Without final causality, there is no reason for a cause to produce this effect rather than any other. And if there is no reason for a cause to produce this effect, then there is no regularity. And if there is no regularity, there is no science. You can find this boring, scholastic, dusty, outdated. But I challenge you to construct the slightest coherent causal explanation without presupposing, even implicitly, that things are directed toward determinate ends.

While waiting for someone to take up this challenge (I'm in no rush), I'll finish my hot chocolate.

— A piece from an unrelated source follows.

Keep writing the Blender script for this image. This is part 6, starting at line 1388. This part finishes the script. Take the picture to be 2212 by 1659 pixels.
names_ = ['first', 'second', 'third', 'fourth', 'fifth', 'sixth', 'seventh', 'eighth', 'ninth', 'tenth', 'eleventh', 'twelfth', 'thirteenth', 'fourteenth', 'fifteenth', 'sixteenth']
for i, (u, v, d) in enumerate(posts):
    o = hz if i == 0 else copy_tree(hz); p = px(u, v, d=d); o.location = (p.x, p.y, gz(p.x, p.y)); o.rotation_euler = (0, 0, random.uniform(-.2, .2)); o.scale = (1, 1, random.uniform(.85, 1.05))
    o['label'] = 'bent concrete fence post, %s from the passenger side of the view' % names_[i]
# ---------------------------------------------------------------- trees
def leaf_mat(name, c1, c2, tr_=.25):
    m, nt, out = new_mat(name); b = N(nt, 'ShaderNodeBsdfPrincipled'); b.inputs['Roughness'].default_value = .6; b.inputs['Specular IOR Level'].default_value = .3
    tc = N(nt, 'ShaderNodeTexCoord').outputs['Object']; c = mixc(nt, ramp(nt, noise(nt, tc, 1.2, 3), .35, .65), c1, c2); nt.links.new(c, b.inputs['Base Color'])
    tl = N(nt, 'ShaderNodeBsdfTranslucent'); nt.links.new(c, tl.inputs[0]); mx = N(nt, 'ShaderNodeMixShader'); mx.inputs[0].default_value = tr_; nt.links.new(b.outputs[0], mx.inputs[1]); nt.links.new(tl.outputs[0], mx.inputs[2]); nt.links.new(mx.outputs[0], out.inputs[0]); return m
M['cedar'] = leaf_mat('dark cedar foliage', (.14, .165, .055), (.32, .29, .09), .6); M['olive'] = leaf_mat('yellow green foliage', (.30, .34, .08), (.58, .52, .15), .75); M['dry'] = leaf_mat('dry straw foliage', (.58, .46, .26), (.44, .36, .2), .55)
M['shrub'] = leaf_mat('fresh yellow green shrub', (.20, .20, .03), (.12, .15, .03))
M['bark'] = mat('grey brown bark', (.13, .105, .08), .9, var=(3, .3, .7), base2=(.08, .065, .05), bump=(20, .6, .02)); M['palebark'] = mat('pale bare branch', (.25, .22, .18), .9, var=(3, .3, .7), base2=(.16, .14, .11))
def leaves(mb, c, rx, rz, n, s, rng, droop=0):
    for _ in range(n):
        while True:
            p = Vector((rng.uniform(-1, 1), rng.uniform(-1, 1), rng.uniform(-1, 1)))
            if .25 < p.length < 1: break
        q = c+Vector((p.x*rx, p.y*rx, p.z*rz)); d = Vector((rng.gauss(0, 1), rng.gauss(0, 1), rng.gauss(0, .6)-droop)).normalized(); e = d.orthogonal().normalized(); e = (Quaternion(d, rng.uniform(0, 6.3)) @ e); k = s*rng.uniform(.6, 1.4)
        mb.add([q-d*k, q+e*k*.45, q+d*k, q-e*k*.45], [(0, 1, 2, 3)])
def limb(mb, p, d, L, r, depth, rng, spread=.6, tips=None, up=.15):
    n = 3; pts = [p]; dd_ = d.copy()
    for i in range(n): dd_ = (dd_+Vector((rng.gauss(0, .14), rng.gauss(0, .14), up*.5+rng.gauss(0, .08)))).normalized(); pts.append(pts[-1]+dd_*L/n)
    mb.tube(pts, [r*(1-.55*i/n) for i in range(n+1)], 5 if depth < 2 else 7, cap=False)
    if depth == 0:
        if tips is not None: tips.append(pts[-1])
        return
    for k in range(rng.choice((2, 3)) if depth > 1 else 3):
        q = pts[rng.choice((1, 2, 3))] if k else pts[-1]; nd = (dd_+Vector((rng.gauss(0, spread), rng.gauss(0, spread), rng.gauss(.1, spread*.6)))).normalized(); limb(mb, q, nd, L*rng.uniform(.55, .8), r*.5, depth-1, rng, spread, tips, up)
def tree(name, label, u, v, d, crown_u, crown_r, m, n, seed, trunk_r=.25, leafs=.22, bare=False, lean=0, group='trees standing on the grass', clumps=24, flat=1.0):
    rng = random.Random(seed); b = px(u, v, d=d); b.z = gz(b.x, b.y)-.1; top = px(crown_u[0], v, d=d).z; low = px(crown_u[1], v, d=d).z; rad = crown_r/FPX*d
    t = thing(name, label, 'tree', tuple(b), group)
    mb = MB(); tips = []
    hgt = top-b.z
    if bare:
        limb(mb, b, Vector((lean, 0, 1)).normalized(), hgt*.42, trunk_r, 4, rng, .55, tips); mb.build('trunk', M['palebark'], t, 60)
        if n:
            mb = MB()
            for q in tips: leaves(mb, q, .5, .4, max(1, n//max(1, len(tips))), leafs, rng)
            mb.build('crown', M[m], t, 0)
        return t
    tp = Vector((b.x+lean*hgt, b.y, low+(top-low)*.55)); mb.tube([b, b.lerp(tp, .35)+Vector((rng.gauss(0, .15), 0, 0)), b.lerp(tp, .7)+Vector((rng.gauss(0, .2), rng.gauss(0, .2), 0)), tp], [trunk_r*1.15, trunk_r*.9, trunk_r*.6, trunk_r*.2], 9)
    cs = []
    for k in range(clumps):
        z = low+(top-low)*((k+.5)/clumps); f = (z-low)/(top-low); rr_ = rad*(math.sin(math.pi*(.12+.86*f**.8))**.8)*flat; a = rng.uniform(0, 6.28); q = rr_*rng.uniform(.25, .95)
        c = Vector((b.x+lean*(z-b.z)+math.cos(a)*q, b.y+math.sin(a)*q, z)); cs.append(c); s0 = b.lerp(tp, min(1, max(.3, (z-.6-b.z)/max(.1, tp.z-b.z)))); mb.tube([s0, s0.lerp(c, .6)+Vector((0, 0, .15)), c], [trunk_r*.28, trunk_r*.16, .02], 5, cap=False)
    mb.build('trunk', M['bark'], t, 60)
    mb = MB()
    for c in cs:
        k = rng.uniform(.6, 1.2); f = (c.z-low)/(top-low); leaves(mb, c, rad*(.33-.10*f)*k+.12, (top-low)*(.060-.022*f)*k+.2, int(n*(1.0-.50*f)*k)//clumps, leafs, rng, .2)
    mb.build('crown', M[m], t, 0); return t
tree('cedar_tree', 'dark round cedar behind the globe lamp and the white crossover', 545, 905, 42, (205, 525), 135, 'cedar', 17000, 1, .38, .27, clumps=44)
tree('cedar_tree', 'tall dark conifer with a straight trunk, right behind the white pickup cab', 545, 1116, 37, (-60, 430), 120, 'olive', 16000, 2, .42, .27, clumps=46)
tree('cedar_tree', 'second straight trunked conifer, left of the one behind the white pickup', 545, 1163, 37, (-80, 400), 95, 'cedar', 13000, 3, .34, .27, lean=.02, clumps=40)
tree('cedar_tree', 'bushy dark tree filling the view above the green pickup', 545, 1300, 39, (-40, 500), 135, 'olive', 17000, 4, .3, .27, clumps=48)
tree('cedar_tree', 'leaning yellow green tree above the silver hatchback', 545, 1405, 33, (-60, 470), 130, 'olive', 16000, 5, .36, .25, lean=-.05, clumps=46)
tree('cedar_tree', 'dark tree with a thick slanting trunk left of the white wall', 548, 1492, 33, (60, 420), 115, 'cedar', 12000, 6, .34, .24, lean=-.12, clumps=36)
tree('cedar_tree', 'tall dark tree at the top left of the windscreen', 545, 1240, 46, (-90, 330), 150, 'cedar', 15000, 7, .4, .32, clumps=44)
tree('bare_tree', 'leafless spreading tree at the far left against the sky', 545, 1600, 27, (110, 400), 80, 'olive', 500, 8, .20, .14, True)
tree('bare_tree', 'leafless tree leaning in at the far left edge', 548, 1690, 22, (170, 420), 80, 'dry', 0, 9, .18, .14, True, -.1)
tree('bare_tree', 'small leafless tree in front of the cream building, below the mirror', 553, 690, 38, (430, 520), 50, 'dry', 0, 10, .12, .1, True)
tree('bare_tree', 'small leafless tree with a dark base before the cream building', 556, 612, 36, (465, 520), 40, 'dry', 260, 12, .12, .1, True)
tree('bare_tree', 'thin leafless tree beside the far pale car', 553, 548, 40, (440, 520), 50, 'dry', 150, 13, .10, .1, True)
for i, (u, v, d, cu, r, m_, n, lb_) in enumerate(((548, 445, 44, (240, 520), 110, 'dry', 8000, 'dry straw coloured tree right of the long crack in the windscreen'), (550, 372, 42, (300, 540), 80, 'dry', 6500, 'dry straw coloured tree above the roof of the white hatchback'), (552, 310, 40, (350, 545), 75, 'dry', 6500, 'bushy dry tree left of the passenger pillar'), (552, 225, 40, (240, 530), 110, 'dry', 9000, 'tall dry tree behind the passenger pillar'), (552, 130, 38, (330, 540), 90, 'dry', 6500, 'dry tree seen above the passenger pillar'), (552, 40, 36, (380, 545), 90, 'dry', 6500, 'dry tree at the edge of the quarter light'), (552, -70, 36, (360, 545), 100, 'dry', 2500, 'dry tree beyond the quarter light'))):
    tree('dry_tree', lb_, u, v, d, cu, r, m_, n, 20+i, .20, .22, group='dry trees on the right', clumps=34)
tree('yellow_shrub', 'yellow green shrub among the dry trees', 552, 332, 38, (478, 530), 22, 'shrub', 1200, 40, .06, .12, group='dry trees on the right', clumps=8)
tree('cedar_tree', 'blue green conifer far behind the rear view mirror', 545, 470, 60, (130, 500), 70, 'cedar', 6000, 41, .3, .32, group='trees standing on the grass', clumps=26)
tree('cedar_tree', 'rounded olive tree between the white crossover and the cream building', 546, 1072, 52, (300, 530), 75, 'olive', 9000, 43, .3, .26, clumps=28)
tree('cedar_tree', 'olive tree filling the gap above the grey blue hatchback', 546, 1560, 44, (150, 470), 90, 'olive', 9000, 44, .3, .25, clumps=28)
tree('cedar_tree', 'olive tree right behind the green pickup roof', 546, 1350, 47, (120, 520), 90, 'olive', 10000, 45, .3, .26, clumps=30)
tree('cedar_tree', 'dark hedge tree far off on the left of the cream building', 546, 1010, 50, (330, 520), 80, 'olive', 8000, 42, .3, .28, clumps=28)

It is, I note, still warm. By pure blind mechanics, obviously.


Notes

1

Aristotle, Physics, II, 3 and Metaphysics, Δ, 2. The four causes are one of the pillars of natural philosophy, and one of the Stagirite's most enduring contributions. Don't tell me it's "outdated": that's like saying a building's foundations are outdated because they're at the bottom.

2

For the uninitiated: the act/potency distinction is one of the most powerful tools in Aristotelian metaphysics. The acorn is an oak in potency; the oak is an oak in act. The passage from one to the other is change. I'll spare you the full lecture, but trust me, it's worth the detour.

3

You often hear that science "banished" final causes. In reality, science presupposes natural finality every time it formulates a law. Saying "water boils at 100°C at sea level" amounts to saying that water, as water, is ordered toward this behavior under these conditions. Remove this ordering: there is no longer a law, there is only chance. And with pure chance, good luck doing physics.